• **DATA EXCERPT**
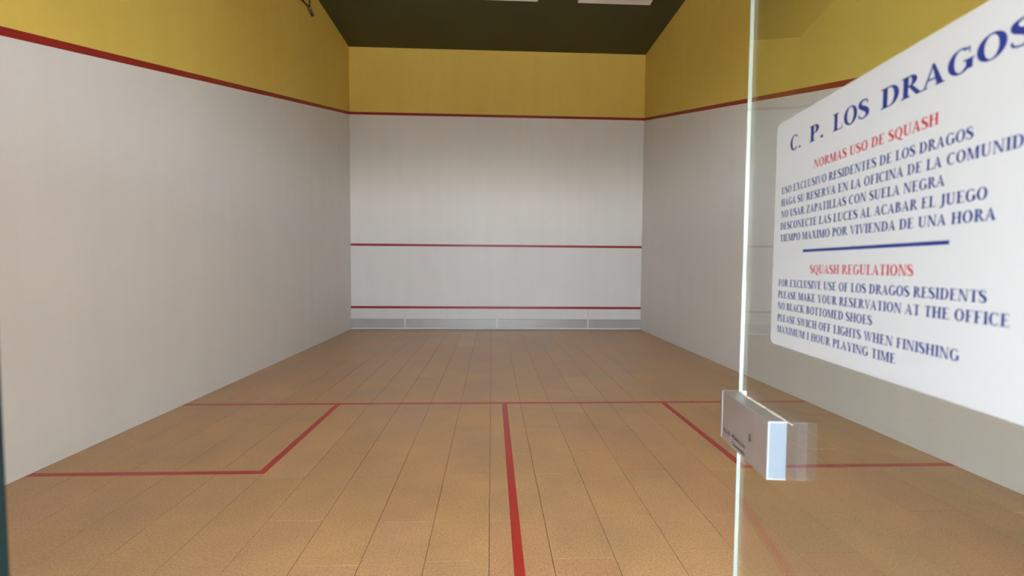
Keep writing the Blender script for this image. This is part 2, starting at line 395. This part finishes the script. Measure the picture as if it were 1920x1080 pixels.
def sans_text(name, txt, u0, u1, z0, zcap, y, mat, parent):
    cu = bpy.data.curves.new(name, 'FONT'); cu.body = txt; cu.size = 1.0; cu.offset = 0.012
    to = bpy.data.objects.new(name + '_tmp', cu)
    COL.objects.link(to)
    dg = bpy.context.evaluated_depsgraph_get(); dg.update()
    me = bpy.data.meshes.new_from_object(to.evaluated_get(dg))
    bpy.data.objects.remove(to)
    xsn = [v.co.x for v in me.vertices]; ysn = [v.co.y for v in me.vertices]
    x0_, x1_ = min(xsn), max(xsn); y0_, y1_ = 0.0, max(ysn)
    for v in me.vertices:
        v.co = Vector((u0 + (v.co.x - x0_) / (x1_ - x0_) * (u1 - u0), y, z0 + v.co.y / y1_ * zcap))
    me.materials.clear()
    return link_obj(name, me, mat, parent)
o = sans_text('lettering', 'ELLIS', 0.0125, 0.054, 0.9755, 0.0095, 0.0414, BLACKP, LB); o['label'] = 'dark word ELLIS'
o = sans_text('lettering', 'PEARSON', 0.066, 0.141, 0.9755, 0.0095, 0.0414, BLACKP, LB); o['label'] = 'dark word PEARSON'
o = sans_text('lettering', 'Glasswalls', 0.068, 0.140, 0.9585, 0.0095, 0.0414, BLACKP, LB); o['label'] = 'dark word Glasswalls'

# ------------------------------------------------------------------ serif capitals for the sign (cap height 1)
TH, HN, SW, ST = 0.195, 0.08, 0.075, 0.065     # stem, hairline, serif overhang, serif thickness
def Rr(x0, y0, x1, y1): return [(x0, y0), (x1, y0), (x1, y1), (x0, y1)]
def para(b0, b1, t0, t1, y0=0.0, y1=1.0): return [(b0, y0), (b1, y0), (t1, y1), (t0, y1)]
def stem(x, t=None, y0=0.0, y1=1.0, sb=True, stp=True):
    t = TH if t is None else t
    g = [Rr(x, y0, x + t, y1)]
    if sb: g.append(Rr(x - SW, y0, x + t + SW, y0 + ST))
    if stp: g.append(Rr(x - SW, y1 - ST, x + t + SW, y1))
    return g
def serif(xc, y, w_=0.11): return [Rr(xc - w_, y, xc + w_, y + ST)]
def ring(cx, cy, rx, ry, tx, ty, a0, a1, n=22):
    g = []
    for i in range(n):
        a, b_ = math.radians(a0 + (a1 - a0) * i / n), math.radians(a0 + (a1 - a0) * (i + 1) / n)
        g.append([(cx + rx * math.cos(a), cy + ry * math.sin(a)), (cx + rx * math.cos(b_), cy + ry * math.sin(b_)),
                  (cx + (rx - tx) * math.cos(b_), cy + (ry - ty) * math.sin(b_)), (cx + (rx - tx) * math.cos(a), cy + (ry - ty) * math.sin(a))])
    return g
def stroke(pts):
    """pts: (x, y, half width); smooth polyline as quads"""
    pts = [(p[0], p[1], p[2] * 1.15 + 0.008) for p in pts]
    P = [Vector((p[0], p[1])) for p in pts]; g = []; L_ = []
    for i, p in enumerate(P):
        d_ = (P[min(i + 1, len(P) - 1)] - P[max(i - 1, 0)]).normalized(); n_ = Vector((-d_.y, d_.x)) * pts[i][2]
        L_.append((p + n_, p - n_))
    for i in range(len(P) - 1):
        g.append([tuple(L_[i][0]), tuple(L_[i + 1][0]), tuple(L_[i + 1][1]), tuple(L_[i][1])])
    return g
def catmull(pts, n=5):
    out = []
    for i in range(len(pts) - 1):
        p0, p1, p2, p3 = pts[max(i - 1, 0)], pts[i], pts[i + 1], pts[min(i + 2, len(pts) - 1)]
        for j in range(n):
            t = j / n
            out.append(tuple(0.5 * (2 * p1[k] + (p2[k] - p0[k]) * t + (2 * p0[k] - 5 * p1[k] + 4 * p2[k] - p3[k]) * t * t + (3 * p1[k] - p0[k] - 3 * p2[k] + p3[k]) * t ** 3) for k in range(3)))
    out.append(pts[-1]); return out
S_PTS = catmull([(0.50, 0.74, 0.02), (0.47, 0.90, 0.025), (0.29, 0.975, 0.03), (0.12, 0.87, 0.065), (0.14, 0.67, 0.085), (0.32, 0.52, 0.095), (0.48, 0.36, 0.09), (0.50, 0.15, 0.065), (0.31, 0.02, 0.03), (0.10, 0.10, 0.025), (0.06, 0.27, 0.02)])
J_PTS = catmull([(0.285, 0.97, 0.08), (0.285, 0.5, 0.08), (0.275, 0.10, 0.078), (0.20, -0.10, 0.05), (0.07, -0.15, 0.03), (0.0, -0.08, 0.045)])
Q_PTS = catmull([(0.36, 0.06, 0.03), (0.52, -0.06, 0.055), (0.70, -0.17, 0.05), (0.86, -0.19, 0.02)])
x0 = 0.11
G = {
 'I': (0.39, stem(x0)),
 'L': (0.66, stem(x0) + [Rr(x0, 0, 0.62, ST), para(0.585, 0.63, 0.60, 0.63, 0, 0.27)]),
 'H': (0.86, stem(x0) + stem(0.58) + [Rr(x0, 0.49, 0.6, 0.49 + HN)]),
 'T': (0.72, stem(0.275, stp=False) + [Rr(0.04, 0.95, 0.675, 1.0), para(0.05, 0.07, 0.04, 0.09, 0.76, 1.0), para(0.645, 0.665, 0.625, 0.675, 0.76, 1.0)]),
 'E': (0.70, stem(x0) + [Rr(x0, 0, 0.63, ST), Rr(x0, 1 - ST, 0.60, 1), Rr(x0, 0.49, 0.46, 0.49 + HN), Rr(0.43, 0.38, 0.46, 0.65), para(0.60, 0.64, 0.62, 0.64, 0, 0.26), para(0.585, 0.605, 0.57, 0.605, 0.77, 1.0)]),
 'F': (0.66, stem(x0) + [Rr(x0, 1 - ST, 0.59, 1), Rr(x0, 0.48, 0.45, 0.48 + HN), Rr(0.42, 0.37, 0.45, 0.64), para(0.575, 0.595, 0.56, 0.595, 0.77, 1.0)]),
 'C': (0.76, ring(0.41, 0.5, 0.37, 0.52, TH, 0.07, 48, 312, 30) + [para(0.655, 0.68, 0.62, 0.68, 0.70, 0.96), para(0.66, 0.70, 0.665, 0.68, 0.12, 0.24)]),
 'G': (0.82, ring(0.41, 0.5, 0.37, 0.52, TH, 0.07, 48, 318, 30) + [para(0.655, 0.68, 0.62, 0.68, 0.70, 0.96), Rr(0.57, 0.08, 0.57 + TH, 0.44), Rr(0.49, 0.42, 0.81, 0.42 + ST)]),
 'O': (0.84, ring(0.42, 0.5, 0.38, 0.52, TH, 0.07, 0, 360, 40)),
 'Q': (0.84, ring(0.42, 0.5, 0.38, 0.52, TH, 0.07, 0, 360, 40) + stroke(Q_PTS)),
 'D': (0.82, stem(x0) + [Rr(0.2, 0.0, 0.40, ST), Rr(0.2, 1 - ST, 0.40, 1)] + ring(0.39, 0.5, 0.38, 0.5, TH, ST, -90, 90, 22)),
 'P': (0.66, stem(x0) + [Rr(0.2, 1 - ST, 0.36, 1), Rr(0.2, 0.46, 0.36, 0.46 + ST)] + ring(0.35, 0.73, 0.28, 0.27, TH, ST, -90, 90, 16)),
 'R': (0.78, stem(x0) + [Rr(0.2, 1 - ST, 0.36, 1), Rr(0.2, 0.48, 0.36, 0.48 + ST)] + ring(0.35, 0.74, 0.27, 0.26, TH, ST, -90, 90, 16) + [para(0.60, 0.79, 0.31, 0.46, 0, 0.5), Rr(0.62, 0, 0.80, ST)]),
 'B': (0.74, stem(x0) + [Rr(0.2, 1 - ST, 0.36, 1), Rr(0.2, 0.50, 0.38, 0.50 + ST), Rr(0.2, 0, 0.38, ST)] + ring(0.35, 0.76, 0.25, 0.24, TH - 0.01, ST, -90, 90, 16) + ring(0.38, 0.27, 0.29, 0.27, TH, ST, -90, 90, 16)),
 'A': (0.80, [para(0.065, 0.135, 0.355, 0.425), para(0.52, 0.725, 0.33, 0.42), Rr(0.19, 0.30, 0.60, 0.30 + HN)] + serif(0.10, 0) + serif(0.62, 0, 0.15)),
 'V': (0.80, [para(0.36, 0.44, 0.09, 0.27), para(0.37, 0.44, 0.65, 0.72)] + serif(0.18, 1 - ST, 0.15) + serif(0.685, 1 - ST)),
 'U': (0.84, stem(x0, y0=0.30, sb=False) + ring(0.40, 0.32, 0.29, 0.34, TH, 0.09, 180, 270, 14) + ring(0.40, 0.32, 0.29, 0.34, 0.07, 0.09, 270, 360, 14) + [Rr(0.62, 0.30, 0.69, 1.0)] + serif(0.66, 1 - ST)),
 'N': (0.86, [Rr(0.115, 0, 0.185, 1), para(0.60, 0.74, 0.09, 0.29), Rr(0.67, 0, 0.74, 1)] + serif(0.15, 0) + serif(0.705, 1 - ST) + [Rr(0.03, 1 - ST, 0.28, 1)]),
 'M': (1.02, [Rr(0.11, 0, 0.18, 1), para(0.43, 0.55, 0.11, 0.30), para(0.45, 0.52, 0.73, 0.81), Rr(0.735, 0, 0.735 + TH, 1), Rr(0.03, 1 - ST, 0.28, 1)] + serif(0.145, 0) + [Rr(0.66, 0, 0.975, ST), Rr(0.74, 1 - ST, 0.975, 1)]),
 'K': (0.84, stem(x0) + [para(0.26, 0.32, 0.60, 0.67, 0.42, 1.0), para(0.60, 0.80, 0.30, 0.44, 0.0, 0.60), Rr(0.55, 0, 0.84, ST)] + serif(0.64, 1 - ST, 0.13)),
 'W': (1.12, [para(0.31, 0.39, 0.07, 0.24), para(0.32, 0.39, 0.53, 0.59), para(0.70, 0.78, 0.48, 0.65), para(0.71, 0.78, 0.98, 1.05)] + serif(0.15, 1 - ST, 0.14) + serif(0.56, 1 - ST, 0.15) + serif(1.02, 1 - ST, 0.1)),
 'X': (0.82, [para(0.54, 0.74, 0.10, 0.30), para(0.09, 0.17, 0.60, 0.68)] + serif(0.13, 0) + serif(0.64, 0, 0.14) + serif(0.20, 1 - ST, 0.14) + serif(0.64, 1 - ST)),
 'Y': (0.80, [Rr(0.32, 0, 0.32 + TH, 0.48), para(0.33, 0.48, 0.09, 0.27, 0.44, 1.0), para(0.42, 0.47, 0.64, 0.69, 0.44, 1.0)] + serif(0.40, 0, 0.16) + serif(0.18, 1 - ST, 0.14) + serif(0.665, 1 - ST)),
 'Z': (0.72, [para(0.06, 0.25, 0.46, 0.65), Rr(0.07, 0.95, 0.65, 1), Rr(0.06, 0, 0.66, 0.05), para(0.08, 0.11, 0.08, 0.13, 0.76, 1.0), para(0.625, 0.66, 0.645, 0.67, 0, 0.25)]),
 'S': (0.62, stroke(S_PTS)),
 'J': (0.48, stroke(J_PTS) + [Rr(0.13, 1 - ST, 0.45, 1)]),
 '1': (0.46, [Rr(0.16, 0, 0.16 + TH, 1.0), para(0.09, 0.11, 0.17, 0.2, 0.86, 1.0)] + serif(0.24, 0, 0.16)),
 '.': (0.30, ring(0.15, 0.07, 0.085, 0.085, 0.085, 0.085, 0, 360, 12)),
 ' ': (0.34, []),
}
def text_width(s): return sum(G[c][0] for c in s)
def serif_text(txt, u0, u1, z0, cap, y, mat, parent, label, full_w=None):
    """u1 is where the last character ends; letters are real thin relief on the board"""
    tw = full_w or text_width(txt)
    sx = (u1 - u0) / tw; x = u0; vs, fs = [], []
    for c in txt:
        adv, polys = G[c]
        for pl in polys:
            k = len(vs)
            a = sum(pl[i][0] * pl[(i + 1) % len(pl)][1] - pl[(i + 1) % len(pl)][0] * pl[i][1] for i in range(len(pl)))
            if a > 0: pl = pl[::-1]
            vs += [(x + p[0] * sx, y, z0 + p[1] * cap) for p in pl]; fs.append(tuple(range(k, k + len(pl))))
        x += adv * sx
    me = mesh_from('lettering', vs, fs)
    return link_obj('lettering', me, mat, parent, label=label)

# ------------------------------------------------------------------ the sign on the glass door
sign = link_obj('rules_sign', None, label='white squash rules sign with navy and red capitals fixed on the glass door', cat='sign')
sign.matrix_world = DM
u0, u1, zs0, zs1, r_ = 0.168, 0.752, 1.2375, 1.7285, 0.013
poly = []
for cx_, cz_, a0 in ((u1 - r_, zs1 - r_, 0), (u0 + r_, zs1 - r_, 90), (u0 + r_, zs0 + r_, 180), (u1 - r_, zs0 + r_, 270)):
    rc = r_ if a0 != 90 else r_
    for i in range(7):
        a = math.radians(a0 + 15 * i); poly.append((cx_ + r_ * math.cos(a), cz_ + r_ * math.sin(a)))
prism('board', poly, 'y', 0.0007, 0.0037, BOARD, sign)
YT = 0.00385
cap, hd = 0.0152, 0.0165
def line(t, a, b_, z, c=None, m=NAVY): serif_text(t, a, b_, z, c or cap, YT, m, sign, 'printed line ' + t)
TC = 0.0310
for t, a, b_ in (('C.', 0.2235, 0.268), ('P.', 0.294, 0.344), ('LOS', 0.368, 0.4635), ('DRAGOS', 0.487, 0.7185)):
    serif_text(t, a, b_, 1.6565, TC, YT, NAVY, sign, 'printed title word ' + t)
line('NORMAS USO DE SQUASH', 0.3135, 0.598, 1.6025, hd, REDP)
line('USO EXCLUSIVO RESIDENTES DE LOS DRAGOS', 0.1955, 0.650, 1.5700)
_w = text_width('HAGA SU RESERVA EN LA OFICINA DE LA COMUNIDAD'); _p = text_width('HAGA SU RESERVA EN LA OFICINA DE LA COMUNI')
line('HAGA SU RESERVA EN LA OFICINA DE LA COMUNIDAD', 0.195, 0.195 + (0.697 - 0.195) * _w / _p, 1.5440)
line('NO USAR ZAPATILLAS CON SUELA NEGRA', 0.1965, 0.6125, 1.5185)
line('DESCONECTE LAS LUCES AL ACABAR EL JUEGO', 0.1955, 0.6725, 1.4925)
line('TIEMPO MAXIMO POR VIVIENDA DE UNA HORA', 0.1955, 0.6845, 1.4665)
box('rule', (0.2872, 0.0037, 1.4408), (0.6235, 0.0041, 1.4462), NAVY, sign, label='navy rule between the two texts')
line('SQUASH REGULATIONS', 0.3135, 0.568, 1.3985, hd, REDP)
line('FOR EXCLUSIVE USE OF LOS DRAGOS RESIDENTS', 0.1955, 0.6785, 1.3685)
line('PLEASE MAKE YOUR RESERVATION AT THE OFFICE', 0.1955, 0.7075, 1.3430)
line('NO BLACK BOTTOMED SHOES', 0.1955, 0.4905, 1.3180)
line('PLEASE SWICH OFF LIGHTS WHEN FINISHING', 0.1955, 0.6465, 1.2915)
line('MAXIMUM 1 HOUR PLAYING TIME', 0.1955, 0.5430, 1.2665)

• **WHAT YOU WILL DO**
Go from the first line of the listing to the line holding "o['label'] = 'dark word Glasswalls'" and, please, transcribe those lines exactly, both included, with no pictures.

• **TASK SOLUTION**
Keep writing the Blender script for this image. This is part 2, starting at line 395. This part finishes the script. Measure the picture as if it were 1920x1080 pixels.
def sans_text(name, txt, u0, u1, z0, zcap, y, mat, parent):
    cu = bpy.data.curves.new(name, 'FONT'); cu.body = txt; cu.size = 1.0; cu.offset = 0.012
    to = bpy.data.objects.new(name + '_tmp', cu)
    COL.objects.link(to)
    dg = bpy.context.evaluated_depsgraph_get(); dg.update()
    me = bpy.data.meshes.new_from_object(to.evaluated_get(dg))
    bpy.data.objects.remove(to)
    xsn = [v.co.x for v in me.vertices]; ysn = [v.co.y for v in me.vertices]
    x0_, x1_ = min(xsn), max(xsn); y0_, y1_ = 0.0, max(ysn)
    for v in me.vertices:
        v.co = Vector((u0 + (v.co.x - x0_) / (x1_ - x0_) * (u1 - u0), y, z0 + v.co.y / y1_ * zcap))
    me.materials.clear()
    return link_obj(name, me, mat, parent)
o = sans_text('lettering', 'ELLIS', 0.0125, 0.054, 0.9755, 0.0095, 0.0414, BLACKP, LB); o['label'] = 'dark word ELLIS'
o = sans_text('lettering', 'PEARSON', 0.066, 0.141, 0.9755, 0.0095, 0.0414, BLACKP, LB); o['label'] = 'dark word PEARSON'
o = sans_text('lettering', 'Glasswalls', 0.068, 0.140, 0.9585, 0.0095, 0.0414, BLACKP, LB); o['label'] = 'dark word Glasswalls'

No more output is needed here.